Employee Views of Leveraged Buy-Out Transactions
Résumé
This paper offers a comprehensive view of employee satisfaction: we make use of 700,000 ratings, in addition to 500,000 written reviews posted by employees of all ranks, in different industries, types of companies, and in companies that underwent different types of ownership changes. Employee satisfaction is lower following a company acquisition; more so when it is a Leveraged Buy-Out (LBO). However, there is significant heterogeneity. Our first key finding is that previous ownership type is the main source of heterogeneity for employee satisfaction. A large decrease is observed for Public-to-Private transactions only. The employee drop in satisfaction in these types of transactions is four times larger than in a traditional M&A. We do not find however any difference between Private-to-Private transactions and regular M&As.
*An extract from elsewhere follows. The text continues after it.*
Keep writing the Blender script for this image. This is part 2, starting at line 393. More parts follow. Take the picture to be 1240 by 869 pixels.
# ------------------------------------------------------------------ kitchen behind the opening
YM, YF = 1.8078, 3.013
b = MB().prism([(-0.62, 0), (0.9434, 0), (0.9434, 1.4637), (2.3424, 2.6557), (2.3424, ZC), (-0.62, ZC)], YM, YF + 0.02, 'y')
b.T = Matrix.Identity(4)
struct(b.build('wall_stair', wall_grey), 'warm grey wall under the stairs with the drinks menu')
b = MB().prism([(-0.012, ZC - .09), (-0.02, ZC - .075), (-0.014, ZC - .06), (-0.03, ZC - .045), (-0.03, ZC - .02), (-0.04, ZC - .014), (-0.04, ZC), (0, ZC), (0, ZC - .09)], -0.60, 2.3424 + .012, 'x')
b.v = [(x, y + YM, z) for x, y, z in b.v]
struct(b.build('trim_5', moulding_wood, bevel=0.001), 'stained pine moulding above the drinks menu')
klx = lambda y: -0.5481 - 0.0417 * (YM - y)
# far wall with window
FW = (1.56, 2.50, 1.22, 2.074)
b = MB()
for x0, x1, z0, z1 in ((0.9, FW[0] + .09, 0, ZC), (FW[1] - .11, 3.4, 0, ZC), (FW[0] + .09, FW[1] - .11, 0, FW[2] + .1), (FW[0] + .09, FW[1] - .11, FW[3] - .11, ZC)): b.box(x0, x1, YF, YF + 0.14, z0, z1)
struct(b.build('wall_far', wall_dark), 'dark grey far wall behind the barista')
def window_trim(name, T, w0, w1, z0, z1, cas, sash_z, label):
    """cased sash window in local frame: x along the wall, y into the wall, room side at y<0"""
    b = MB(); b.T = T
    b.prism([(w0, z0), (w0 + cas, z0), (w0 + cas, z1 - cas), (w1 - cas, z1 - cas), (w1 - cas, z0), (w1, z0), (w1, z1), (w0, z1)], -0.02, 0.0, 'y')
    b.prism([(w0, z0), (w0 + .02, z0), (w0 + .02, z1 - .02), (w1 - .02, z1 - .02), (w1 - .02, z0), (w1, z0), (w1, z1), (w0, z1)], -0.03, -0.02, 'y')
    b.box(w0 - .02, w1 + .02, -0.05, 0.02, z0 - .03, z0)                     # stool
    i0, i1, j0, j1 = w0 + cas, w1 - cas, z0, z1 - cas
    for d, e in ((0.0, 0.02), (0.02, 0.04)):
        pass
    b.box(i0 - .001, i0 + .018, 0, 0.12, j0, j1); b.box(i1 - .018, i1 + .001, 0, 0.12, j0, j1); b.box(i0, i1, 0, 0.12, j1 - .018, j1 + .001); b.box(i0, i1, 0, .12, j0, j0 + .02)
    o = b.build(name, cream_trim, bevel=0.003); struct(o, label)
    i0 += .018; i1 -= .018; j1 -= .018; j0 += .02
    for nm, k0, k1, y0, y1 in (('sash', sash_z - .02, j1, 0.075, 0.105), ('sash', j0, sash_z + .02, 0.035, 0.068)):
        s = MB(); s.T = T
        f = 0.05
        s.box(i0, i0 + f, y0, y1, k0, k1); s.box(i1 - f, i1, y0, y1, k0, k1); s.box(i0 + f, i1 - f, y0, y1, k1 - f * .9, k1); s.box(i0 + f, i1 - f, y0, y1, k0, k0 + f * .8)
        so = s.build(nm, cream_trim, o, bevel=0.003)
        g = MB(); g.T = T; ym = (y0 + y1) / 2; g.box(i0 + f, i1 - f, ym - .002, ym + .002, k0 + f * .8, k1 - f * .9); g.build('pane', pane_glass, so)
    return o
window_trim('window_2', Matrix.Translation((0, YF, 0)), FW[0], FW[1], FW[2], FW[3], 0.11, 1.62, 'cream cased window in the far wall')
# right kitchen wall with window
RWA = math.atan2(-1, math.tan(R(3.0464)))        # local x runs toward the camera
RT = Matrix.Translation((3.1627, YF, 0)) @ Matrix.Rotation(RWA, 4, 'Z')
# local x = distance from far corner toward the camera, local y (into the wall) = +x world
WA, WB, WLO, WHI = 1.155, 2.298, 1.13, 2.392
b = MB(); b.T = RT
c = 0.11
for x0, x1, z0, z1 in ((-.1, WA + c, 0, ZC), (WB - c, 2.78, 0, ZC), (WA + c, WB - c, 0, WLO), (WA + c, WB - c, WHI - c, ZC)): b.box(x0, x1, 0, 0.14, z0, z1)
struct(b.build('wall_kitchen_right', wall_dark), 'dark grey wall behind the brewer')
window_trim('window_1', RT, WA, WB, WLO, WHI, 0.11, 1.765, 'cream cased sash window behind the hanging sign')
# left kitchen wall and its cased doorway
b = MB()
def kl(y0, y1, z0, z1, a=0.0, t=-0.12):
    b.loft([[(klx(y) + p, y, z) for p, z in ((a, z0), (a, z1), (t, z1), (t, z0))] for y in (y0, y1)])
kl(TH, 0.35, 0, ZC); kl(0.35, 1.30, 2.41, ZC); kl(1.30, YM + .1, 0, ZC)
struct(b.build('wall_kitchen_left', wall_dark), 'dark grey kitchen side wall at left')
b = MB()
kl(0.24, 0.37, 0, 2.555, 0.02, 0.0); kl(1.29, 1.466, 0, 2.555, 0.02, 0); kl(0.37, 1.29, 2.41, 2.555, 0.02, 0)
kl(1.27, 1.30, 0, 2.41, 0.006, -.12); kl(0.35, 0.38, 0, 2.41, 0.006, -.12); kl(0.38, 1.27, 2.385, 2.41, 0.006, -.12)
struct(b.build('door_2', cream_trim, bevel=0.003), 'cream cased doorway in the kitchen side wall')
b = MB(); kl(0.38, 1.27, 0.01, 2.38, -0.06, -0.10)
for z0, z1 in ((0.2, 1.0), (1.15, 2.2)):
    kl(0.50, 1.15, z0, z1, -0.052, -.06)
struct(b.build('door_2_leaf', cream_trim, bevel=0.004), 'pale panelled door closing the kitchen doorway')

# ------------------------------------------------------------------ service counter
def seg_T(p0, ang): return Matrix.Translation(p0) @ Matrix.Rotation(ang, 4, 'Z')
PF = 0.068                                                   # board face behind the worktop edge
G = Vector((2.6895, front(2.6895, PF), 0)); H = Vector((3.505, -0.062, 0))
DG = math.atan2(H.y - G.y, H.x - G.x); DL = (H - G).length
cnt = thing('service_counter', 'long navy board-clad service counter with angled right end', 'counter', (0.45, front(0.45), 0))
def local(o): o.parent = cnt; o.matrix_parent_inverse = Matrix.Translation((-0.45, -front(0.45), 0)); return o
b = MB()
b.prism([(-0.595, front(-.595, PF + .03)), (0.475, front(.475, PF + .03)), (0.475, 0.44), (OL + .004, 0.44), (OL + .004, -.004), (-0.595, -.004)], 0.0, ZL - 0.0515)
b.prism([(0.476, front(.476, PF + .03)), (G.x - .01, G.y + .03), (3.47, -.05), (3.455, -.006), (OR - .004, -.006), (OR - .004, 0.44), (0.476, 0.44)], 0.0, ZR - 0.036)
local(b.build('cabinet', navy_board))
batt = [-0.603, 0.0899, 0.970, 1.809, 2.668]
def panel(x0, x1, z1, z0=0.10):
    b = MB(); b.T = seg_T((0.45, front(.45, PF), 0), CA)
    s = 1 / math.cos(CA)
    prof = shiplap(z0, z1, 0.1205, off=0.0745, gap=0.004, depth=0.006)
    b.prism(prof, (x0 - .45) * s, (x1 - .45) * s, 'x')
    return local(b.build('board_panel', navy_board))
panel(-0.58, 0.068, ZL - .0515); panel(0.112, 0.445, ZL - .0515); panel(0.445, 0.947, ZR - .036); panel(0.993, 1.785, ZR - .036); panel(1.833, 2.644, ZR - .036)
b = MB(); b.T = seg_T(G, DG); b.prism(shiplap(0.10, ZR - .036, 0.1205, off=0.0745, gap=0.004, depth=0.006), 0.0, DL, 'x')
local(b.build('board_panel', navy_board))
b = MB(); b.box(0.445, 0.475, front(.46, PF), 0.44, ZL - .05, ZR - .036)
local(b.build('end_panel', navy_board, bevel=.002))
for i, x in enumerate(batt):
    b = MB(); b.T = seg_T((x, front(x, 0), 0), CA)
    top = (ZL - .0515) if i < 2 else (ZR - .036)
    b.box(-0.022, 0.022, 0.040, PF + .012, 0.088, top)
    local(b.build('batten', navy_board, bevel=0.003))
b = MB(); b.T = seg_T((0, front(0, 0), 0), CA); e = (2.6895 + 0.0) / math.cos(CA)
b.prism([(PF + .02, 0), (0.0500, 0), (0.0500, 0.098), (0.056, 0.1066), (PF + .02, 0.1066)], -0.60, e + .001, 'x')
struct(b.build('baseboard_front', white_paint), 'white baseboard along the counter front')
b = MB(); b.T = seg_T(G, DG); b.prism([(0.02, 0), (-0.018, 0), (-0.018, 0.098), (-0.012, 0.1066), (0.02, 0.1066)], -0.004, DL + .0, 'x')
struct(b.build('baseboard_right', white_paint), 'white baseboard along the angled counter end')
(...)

We conducted a Latent Dirichlet Allocation analysis on about 500,000 written cons reviews and show that for Public-to-Private transactions, employees complain specifically about layoffs, restructuring and cost cutting as well as about the management team. However, these employees also complain less about the operations or their benefits which were a problem before the transaction.
Biographie
Marie Lambert has a joint Ph.D. in Finance from the Universities of Liège and Luxembourg (2010). She is Full Professor and Vice-Dean for Research at HEC Liège - Management School of the University of Liège. She leads the track “Banking and Asset Management” of the master in management and teaches courses on Asset Management, Alternative Investments, Corporate Finance and Financial Modeling. Marie is also Affiliate Professor at EDHEC Business School (Nice) and at Paris Dauphine as well as a Research Associate at the EDHEC Risk Institute and a research fellow of the Quantitative Management Initiative. She is an Associate Editor of Global Finance Journal, Credit and Capital Markets, and Applied Finance Letters. She sits at the management board of the BENELUX Corporate Finance Network. Marie has developed a research expertise in asset pricing models, market anomalies, investment styles (value, growth investing), and hedge funds. Her work has been published in international peer-reviewed journals and has been presented to leading academic and professional conferences. Her current research interests lie in sustainable finance (e.g., climate risk pricing, disagreement in the measurement of firm sustainable ratings, performance analysis of sustainable investments) and private equity.